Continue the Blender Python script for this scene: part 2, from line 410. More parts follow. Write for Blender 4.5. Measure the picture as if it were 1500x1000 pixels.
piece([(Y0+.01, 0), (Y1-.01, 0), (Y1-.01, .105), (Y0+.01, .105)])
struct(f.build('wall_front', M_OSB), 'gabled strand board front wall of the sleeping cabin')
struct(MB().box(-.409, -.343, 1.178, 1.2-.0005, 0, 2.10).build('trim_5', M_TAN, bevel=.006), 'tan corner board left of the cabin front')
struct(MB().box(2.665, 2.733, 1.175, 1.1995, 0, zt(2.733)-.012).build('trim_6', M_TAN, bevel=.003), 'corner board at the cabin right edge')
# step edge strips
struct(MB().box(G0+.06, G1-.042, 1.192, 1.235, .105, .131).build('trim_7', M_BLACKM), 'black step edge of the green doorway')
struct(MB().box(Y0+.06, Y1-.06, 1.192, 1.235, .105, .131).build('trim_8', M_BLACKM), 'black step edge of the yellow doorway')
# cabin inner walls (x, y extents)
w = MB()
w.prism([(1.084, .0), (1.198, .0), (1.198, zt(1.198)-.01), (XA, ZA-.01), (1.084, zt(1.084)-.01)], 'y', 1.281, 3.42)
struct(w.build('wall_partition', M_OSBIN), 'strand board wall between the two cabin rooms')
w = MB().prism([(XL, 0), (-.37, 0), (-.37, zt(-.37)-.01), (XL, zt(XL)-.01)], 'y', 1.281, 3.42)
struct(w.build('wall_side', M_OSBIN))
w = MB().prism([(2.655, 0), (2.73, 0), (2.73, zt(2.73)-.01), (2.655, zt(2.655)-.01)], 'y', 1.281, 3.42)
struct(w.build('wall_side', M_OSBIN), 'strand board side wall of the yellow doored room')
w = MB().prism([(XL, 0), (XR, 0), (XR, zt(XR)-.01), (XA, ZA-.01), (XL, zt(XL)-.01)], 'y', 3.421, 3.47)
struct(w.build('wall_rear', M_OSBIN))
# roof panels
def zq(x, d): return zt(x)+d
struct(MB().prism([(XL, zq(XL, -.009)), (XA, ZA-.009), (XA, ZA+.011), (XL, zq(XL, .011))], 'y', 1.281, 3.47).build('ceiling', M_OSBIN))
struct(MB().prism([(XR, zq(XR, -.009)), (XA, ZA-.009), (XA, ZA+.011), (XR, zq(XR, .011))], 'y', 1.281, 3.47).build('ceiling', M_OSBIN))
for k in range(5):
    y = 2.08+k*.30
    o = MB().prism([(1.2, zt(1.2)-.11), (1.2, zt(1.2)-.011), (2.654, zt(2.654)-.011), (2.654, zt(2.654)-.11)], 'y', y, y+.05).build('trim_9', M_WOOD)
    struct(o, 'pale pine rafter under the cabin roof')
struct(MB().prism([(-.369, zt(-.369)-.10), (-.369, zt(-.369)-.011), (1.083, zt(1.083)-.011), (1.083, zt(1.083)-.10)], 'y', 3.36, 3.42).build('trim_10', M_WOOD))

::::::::

What are the exact lines from the beginning of the material through the line containing "(Y1-.01, .105), (Y0+.01, .105)])"? Write out those lines alone.

Continue the Blender Python script for this scene: part 2, from line 410. More parts follow. Write for Blender 4.5. Measure the picture as if it were 1500x1000 pixels.
piece([(Y0+.01, 0), (Y1-.01, 0), (Y1-.01, .105), (Y0+.01, .105)])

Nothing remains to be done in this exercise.